* [What is being asked]:
The listing below holds a line with "Write the bpy" and a later line with "S.camera = cam". Write out those two lines and every line between them, exactly, and nothing else.
____
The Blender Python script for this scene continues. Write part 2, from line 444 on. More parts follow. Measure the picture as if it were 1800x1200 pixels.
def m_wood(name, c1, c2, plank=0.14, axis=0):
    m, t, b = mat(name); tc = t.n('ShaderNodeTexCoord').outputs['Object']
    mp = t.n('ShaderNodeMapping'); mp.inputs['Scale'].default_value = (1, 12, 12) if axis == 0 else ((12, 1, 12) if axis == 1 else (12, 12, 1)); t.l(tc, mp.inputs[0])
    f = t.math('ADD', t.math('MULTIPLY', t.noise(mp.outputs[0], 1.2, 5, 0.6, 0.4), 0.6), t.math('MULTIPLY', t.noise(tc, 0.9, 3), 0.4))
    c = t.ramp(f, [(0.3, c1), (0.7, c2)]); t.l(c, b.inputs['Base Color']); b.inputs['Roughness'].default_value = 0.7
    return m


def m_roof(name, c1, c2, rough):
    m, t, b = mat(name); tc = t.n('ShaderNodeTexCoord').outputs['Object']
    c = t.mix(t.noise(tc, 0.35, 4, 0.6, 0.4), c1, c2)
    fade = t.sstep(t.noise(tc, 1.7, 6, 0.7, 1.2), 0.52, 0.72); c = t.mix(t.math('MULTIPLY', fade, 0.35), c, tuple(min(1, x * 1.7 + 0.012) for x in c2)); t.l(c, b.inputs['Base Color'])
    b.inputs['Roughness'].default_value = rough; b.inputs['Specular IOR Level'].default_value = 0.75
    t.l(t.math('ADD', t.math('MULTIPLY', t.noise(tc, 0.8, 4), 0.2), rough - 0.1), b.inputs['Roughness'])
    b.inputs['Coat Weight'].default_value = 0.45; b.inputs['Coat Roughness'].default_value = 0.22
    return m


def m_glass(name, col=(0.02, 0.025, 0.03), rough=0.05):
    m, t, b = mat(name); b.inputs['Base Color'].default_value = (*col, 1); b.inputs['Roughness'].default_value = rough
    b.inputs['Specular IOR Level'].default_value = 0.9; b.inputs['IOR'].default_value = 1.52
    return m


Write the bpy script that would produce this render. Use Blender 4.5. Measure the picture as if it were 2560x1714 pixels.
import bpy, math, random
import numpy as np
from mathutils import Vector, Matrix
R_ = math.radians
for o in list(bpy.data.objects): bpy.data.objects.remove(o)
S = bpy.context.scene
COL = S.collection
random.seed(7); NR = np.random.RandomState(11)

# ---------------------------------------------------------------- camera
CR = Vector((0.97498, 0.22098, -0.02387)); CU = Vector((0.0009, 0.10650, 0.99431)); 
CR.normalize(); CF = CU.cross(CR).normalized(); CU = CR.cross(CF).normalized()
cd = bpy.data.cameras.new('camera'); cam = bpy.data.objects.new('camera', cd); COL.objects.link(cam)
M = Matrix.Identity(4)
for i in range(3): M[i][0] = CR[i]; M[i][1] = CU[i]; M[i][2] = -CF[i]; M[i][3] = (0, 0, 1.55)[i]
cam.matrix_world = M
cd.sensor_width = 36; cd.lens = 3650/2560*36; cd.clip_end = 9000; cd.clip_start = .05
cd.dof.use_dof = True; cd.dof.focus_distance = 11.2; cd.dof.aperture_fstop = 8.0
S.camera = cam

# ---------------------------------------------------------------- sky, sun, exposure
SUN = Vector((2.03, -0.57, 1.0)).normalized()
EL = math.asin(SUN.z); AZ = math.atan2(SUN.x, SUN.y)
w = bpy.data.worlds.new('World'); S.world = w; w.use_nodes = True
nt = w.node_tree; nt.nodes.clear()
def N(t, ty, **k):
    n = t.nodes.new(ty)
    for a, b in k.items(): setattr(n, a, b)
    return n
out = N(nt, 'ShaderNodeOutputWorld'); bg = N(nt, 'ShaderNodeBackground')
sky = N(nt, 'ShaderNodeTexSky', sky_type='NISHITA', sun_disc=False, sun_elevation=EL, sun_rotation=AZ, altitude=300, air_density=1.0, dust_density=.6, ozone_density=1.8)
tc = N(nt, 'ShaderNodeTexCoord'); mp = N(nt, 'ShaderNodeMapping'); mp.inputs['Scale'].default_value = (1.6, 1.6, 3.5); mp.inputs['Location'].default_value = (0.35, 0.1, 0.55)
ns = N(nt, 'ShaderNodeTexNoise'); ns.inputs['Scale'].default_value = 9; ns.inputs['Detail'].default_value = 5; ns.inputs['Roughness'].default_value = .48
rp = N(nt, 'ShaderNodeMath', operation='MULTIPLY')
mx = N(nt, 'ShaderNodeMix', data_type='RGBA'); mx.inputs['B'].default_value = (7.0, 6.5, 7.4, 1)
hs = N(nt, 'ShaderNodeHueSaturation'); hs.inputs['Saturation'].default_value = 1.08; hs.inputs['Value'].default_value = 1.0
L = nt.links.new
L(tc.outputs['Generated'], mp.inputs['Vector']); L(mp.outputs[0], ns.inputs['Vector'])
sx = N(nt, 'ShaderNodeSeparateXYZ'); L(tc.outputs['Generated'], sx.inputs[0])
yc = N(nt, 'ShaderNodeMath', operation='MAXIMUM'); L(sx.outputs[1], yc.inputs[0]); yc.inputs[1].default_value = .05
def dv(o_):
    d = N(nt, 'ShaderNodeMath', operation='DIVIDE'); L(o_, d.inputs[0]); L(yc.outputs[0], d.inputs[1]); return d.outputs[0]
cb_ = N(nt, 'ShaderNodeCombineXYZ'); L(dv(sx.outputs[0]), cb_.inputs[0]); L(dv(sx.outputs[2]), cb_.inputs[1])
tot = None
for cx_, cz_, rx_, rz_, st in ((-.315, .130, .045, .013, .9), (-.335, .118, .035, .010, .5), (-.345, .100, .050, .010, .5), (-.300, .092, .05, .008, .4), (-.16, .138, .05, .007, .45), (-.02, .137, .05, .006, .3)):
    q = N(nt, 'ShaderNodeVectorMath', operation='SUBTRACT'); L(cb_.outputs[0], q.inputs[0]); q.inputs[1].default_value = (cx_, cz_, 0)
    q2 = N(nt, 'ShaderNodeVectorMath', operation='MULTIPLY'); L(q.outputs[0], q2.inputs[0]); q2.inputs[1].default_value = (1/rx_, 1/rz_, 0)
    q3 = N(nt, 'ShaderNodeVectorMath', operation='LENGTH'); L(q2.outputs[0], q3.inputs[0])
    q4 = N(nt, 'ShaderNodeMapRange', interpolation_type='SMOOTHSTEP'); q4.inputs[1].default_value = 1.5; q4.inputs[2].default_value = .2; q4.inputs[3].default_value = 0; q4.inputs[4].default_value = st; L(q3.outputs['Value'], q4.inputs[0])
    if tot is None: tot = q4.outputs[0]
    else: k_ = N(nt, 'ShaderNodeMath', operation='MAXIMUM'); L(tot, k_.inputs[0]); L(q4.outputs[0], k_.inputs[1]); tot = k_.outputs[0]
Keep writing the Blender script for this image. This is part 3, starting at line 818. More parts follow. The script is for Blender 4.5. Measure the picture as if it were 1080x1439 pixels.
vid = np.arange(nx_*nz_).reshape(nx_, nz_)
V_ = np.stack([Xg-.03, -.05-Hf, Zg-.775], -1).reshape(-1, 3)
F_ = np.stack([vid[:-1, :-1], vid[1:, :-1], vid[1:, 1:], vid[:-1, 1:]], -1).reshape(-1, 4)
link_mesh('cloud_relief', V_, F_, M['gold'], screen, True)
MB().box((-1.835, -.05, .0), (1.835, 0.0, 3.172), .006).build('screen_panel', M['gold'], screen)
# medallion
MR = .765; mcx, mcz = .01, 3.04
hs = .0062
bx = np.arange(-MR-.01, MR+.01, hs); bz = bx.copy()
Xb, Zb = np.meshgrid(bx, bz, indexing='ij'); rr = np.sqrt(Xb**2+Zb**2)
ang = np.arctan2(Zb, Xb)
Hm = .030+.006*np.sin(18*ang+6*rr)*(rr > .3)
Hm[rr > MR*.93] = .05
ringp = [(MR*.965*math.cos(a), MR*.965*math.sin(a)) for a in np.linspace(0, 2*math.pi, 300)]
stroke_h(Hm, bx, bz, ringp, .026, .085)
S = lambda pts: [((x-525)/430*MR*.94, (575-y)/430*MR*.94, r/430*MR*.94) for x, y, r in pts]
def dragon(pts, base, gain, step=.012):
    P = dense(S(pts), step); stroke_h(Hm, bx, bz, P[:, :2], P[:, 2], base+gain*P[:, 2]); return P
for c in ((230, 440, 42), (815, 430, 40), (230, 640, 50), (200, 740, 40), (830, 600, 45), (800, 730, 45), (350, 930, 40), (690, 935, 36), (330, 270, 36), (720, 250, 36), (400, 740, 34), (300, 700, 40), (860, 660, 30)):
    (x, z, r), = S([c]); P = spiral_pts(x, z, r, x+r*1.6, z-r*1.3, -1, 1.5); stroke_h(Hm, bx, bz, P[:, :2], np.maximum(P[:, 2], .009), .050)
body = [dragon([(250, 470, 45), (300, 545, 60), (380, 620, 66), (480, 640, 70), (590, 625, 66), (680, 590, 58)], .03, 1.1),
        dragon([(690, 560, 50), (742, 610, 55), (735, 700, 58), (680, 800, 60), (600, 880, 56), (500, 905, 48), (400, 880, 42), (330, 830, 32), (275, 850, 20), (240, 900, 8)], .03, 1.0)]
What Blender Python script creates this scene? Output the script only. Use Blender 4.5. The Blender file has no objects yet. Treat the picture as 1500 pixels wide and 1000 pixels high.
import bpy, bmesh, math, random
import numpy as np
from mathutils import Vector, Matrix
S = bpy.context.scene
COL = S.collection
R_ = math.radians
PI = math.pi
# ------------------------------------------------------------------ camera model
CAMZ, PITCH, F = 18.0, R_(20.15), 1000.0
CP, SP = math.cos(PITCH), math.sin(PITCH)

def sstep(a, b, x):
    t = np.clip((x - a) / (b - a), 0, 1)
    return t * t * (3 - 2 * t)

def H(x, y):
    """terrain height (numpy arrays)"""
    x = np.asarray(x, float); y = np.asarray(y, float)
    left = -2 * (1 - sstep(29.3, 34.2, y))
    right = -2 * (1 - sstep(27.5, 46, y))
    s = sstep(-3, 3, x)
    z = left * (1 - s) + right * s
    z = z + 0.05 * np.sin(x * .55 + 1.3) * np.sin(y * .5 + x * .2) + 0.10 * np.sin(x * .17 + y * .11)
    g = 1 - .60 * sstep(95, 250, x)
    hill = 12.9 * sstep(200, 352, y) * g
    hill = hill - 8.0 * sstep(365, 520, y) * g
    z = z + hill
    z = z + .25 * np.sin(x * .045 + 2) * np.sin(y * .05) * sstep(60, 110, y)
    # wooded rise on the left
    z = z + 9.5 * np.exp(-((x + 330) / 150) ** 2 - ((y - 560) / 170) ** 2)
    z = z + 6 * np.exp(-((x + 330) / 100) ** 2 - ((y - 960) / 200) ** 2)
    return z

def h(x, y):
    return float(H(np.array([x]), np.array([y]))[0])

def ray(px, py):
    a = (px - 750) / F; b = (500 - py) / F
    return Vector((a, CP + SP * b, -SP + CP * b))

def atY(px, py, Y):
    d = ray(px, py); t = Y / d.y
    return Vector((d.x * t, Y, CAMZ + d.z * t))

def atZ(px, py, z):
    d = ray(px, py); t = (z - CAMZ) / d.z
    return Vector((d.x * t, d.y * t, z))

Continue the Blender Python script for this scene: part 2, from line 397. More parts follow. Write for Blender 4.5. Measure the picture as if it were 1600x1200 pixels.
____
* [Result for this exercise]:
Write the bpy script that would produce this render. Use Blender 4.5. Measure the picture as if it were 2560x1714 pixels.
import bpy, math, random
import numpy as np
from mathutils import Vector, Matrix
R_ = math.radians
for o in list(bpy.data.objects): bpy.data.objects.remove(o)
S = bpy.context.scene
COL = S.collection
random.seed(7); NR = np.random.RandomState(11)

# ---------------------------------------------------------------- camera
CR = Vector((0.97498, 0.22098, -0.02387)); CU = Vector((0.0009, 0.10650, 0.99431)); 
CR.normalize(); CF = CU.cross(CR).normalized(); CU = CR.cross(CF).normalized()
cd = bpy.data.cameras.new('camera'); cam = bpy.data.objects.new('camera', cd); COL.objects.link(cam)
M = Matrix.Identity(4)
for i in range(3): M[i][0] = CR[i]; M[i][1] = CU[i]; M[i][2] = -CF[i]; M[i][3] = (0, 0, 1.55)[i]
cam.matrix_world = M
cd.sensor_width = 36; cd.lens = 3650/2560*36; cd.clip_end = 9000; cd.clip_start = .05
cd.dof.use_dof = True; cd.dof.focus_distance = 11.2; cd.dof.aperture_fstop = 8.0
S.camera = cam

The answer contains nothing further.